Here's one more of my little nakey buns, being such a geek :) Be sure to notice the sticky peach juice in her hair and the tomato sauce on her face. It was just about bath time!

Monkey see, monkey do

Avery has learned to blow on her food to cool it down. It was pretty funny to watch her blow on some Cheerios this morning ;)

Avery blowing on her food

Monday, December 05, 2005

Something about motherhood that no one bothered to tell me.

When your child reaches toddlerhood and you start to become more adventurous with what you're feeding him or her, be prepared to eat a LOT of sandwich crust.

That is all.

My wreath, again...

Well, I've decorated it now. I added the wreath lights that I bought from Ikea, some different ornaments, and voila, my work is done.

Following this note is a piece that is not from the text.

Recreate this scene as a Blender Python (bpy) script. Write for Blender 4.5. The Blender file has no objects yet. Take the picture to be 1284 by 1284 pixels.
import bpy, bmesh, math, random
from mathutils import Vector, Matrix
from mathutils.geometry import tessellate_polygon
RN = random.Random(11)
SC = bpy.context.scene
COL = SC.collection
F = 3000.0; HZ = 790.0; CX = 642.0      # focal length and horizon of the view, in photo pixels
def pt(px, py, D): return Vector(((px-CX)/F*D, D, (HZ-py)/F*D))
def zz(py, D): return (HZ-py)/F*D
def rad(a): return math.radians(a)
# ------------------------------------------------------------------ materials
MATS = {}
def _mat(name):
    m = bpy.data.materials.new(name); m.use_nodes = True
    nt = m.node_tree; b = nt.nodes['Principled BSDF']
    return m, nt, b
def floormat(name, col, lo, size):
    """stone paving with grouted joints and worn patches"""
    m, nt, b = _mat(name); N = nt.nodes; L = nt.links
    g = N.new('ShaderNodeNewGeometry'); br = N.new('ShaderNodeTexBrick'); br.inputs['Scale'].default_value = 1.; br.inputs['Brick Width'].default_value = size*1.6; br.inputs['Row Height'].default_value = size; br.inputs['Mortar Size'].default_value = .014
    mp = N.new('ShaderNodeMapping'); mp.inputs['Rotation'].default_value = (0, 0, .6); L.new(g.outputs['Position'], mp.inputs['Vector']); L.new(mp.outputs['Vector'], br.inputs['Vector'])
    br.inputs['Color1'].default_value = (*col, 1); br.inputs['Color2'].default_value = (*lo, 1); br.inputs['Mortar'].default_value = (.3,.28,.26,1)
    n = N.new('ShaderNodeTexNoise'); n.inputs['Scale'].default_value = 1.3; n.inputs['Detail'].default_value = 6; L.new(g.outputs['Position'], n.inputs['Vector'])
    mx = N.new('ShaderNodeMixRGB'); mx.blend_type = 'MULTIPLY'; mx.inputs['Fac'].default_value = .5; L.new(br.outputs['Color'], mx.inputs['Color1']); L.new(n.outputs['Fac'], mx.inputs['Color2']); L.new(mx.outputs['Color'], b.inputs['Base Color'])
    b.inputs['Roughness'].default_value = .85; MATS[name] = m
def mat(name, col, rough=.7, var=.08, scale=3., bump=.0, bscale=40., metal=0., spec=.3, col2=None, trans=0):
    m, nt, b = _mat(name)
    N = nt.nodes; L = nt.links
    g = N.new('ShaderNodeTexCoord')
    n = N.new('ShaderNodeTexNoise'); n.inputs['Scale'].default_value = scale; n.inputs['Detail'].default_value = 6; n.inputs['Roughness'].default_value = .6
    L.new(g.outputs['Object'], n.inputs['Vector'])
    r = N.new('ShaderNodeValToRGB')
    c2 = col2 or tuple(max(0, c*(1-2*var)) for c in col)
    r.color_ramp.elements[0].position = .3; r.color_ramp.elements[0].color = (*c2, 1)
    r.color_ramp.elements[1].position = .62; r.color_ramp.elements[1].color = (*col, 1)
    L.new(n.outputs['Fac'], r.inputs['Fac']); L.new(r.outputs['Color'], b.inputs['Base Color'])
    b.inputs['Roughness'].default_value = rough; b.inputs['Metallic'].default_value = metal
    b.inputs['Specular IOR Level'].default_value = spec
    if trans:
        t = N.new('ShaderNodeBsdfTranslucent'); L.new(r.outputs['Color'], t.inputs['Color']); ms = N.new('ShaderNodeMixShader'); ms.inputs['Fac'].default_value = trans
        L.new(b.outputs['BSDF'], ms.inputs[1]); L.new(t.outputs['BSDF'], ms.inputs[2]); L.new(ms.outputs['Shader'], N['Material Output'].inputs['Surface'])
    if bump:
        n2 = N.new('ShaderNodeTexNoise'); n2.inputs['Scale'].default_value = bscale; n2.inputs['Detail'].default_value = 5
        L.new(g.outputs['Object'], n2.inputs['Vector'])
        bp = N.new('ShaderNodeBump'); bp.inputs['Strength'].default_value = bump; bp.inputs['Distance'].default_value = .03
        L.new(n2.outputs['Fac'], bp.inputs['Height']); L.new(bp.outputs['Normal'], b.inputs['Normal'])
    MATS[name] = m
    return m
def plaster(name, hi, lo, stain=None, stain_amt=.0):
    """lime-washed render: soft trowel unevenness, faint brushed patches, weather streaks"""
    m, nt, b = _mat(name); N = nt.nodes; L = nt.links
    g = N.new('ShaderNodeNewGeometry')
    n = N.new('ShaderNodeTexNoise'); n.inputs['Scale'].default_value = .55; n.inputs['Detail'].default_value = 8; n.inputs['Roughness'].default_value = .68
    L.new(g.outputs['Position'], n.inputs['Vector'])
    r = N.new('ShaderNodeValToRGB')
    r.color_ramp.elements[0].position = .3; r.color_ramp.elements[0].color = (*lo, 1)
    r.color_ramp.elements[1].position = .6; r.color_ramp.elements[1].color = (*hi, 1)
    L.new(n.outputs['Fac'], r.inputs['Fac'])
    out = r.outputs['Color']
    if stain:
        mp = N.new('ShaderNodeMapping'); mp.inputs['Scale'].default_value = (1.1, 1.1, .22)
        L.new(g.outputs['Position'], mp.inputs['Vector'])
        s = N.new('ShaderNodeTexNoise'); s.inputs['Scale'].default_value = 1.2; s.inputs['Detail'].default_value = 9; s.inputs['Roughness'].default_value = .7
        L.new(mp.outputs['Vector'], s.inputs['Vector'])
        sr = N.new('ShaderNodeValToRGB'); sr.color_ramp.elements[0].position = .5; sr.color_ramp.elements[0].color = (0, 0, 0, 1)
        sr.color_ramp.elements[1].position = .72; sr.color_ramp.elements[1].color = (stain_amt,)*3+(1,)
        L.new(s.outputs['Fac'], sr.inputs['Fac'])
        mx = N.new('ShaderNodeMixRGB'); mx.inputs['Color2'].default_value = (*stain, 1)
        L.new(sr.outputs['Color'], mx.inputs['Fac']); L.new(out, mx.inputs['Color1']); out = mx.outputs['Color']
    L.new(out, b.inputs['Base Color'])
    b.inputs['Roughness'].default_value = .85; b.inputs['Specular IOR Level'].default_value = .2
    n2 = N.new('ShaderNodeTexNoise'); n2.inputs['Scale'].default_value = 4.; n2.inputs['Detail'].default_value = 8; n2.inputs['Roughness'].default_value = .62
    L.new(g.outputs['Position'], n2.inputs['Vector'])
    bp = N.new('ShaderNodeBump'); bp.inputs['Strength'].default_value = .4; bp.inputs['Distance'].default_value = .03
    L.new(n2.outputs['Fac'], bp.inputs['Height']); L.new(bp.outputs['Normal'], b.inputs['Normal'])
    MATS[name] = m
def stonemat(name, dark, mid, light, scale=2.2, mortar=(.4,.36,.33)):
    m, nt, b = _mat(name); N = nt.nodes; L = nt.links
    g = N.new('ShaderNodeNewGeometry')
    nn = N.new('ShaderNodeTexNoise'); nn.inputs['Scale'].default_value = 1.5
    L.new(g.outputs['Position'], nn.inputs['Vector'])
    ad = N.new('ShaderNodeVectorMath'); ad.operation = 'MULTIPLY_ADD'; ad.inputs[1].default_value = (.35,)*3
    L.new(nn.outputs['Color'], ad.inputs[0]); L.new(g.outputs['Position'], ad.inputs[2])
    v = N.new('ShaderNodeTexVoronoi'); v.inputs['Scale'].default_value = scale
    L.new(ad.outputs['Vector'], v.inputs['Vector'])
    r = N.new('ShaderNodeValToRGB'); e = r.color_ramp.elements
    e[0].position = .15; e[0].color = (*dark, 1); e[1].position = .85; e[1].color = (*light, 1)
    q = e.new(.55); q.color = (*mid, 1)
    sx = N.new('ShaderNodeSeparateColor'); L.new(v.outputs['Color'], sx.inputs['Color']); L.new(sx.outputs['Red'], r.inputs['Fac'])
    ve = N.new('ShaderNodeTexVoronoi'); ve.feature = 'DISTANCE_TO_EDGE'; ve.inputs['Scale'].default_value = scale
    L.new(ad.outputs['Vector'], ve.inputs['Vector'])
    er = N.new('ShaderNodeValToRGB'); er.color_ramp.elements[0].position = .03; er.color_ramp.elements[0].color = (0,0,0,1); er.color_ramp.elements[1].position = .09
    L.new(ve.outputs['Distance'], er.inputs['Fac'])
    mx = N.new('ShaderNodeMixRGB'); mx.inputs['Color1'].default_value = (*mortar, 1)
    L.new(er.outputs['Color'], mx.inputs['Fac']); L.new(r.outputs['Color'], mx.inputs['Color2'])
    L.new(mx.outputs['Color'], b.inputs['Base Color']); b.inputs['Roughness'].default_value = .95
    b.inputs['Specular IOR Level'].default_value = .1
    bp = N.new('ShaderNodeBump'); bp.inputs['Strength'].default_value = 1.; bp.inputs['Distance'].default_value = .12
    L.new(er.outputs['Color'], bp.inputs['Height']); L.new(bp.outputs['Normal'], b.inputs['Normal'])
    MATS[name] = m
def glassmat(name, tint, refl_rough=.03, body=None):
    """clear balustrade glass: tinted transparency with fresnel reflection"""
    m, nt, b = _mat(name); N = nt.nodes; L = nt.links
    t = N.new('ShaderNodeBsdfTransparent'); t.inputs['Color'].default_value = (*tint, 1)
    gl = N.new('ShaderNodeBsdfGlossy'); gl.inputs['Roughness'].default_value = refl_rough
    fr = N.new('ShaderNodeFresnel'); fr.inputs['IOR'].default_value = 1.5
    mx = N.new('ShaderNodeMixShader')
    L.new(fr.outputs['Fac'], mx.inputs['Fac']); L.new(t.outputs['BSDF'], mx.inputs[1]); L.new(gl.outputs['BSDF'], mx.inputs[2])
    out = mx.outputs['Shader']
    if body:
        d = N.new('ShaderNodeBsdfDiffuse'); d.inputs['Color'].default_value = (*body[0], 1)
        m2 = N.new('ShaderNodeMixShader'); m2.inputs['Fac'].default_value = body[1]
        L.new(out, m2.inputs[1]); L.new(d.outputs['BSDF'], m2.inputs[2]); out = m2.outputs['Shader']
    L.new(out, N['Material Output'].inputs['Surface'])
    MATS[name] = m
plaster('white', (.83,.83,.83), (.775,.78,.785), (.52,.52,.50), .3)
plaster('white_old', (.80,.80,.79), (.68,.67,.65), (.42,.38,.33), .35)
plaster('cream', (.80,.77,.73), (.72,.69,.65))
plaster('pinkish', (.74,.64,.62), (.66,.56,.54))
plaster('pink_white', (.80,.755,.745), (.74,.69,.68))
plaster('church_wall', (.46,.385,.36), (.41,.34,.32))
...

I am also in love with this little red and clear votive candle holders that I've got on the mantle below the wreath. Very festive ;)

Saturday, December 03, 2005

Which rejected crayon are you?

Okay, I am being a total copy-cat today. This one I stole from Erin.



I guess because I answered that I was wearing green underwear, they assume they must be my junky underwear that I wear when it is, indeed, that time of the month. I have to admit, though... that's damn funny.

By the way, which rejected crayon are you?

States I've visited...

Yep, I'm copying Alex, who copied Christi.




These are the states I've visited in my life. Most of them were with my husband. Oregon and Iowa were actually both alternate residences for me for less than 6 months each, both when I was much younger. The only other states I visited without my husband are the Dakotas, and I was about 2 years old then, so I don't really know if I can claim those. The only proof of my trip to South Dakota is a picture of me with Mt. Rushmore in the distance. I've been to three of the Hawaiian islands (Maui, Oahu, and Kauai). I am pretty sure I've driven through some other states over the years, but since I can't remember, I can hardly claim that I've been there. So now, the question is, when do I get to cross the rest off of my map?

Create your own visited states map here.

Friday, December 02, 2005

Are you an abandoner or a returner?

When it comes to shopping carts, that is?

I used to be a serial returner. I thought it was rude when people abandoned shopping carts all over the parking lot. Now I sometimes abandon them, but only because I have a baby in the car, and I am not about to leave the car for very long with her strapped inside to push a shopping cart half way across California to find a shopping cart return area.

I do feel a little guilty when I abandon one, but then, I'd feel more guilty if I abandoned my child just to return a cart.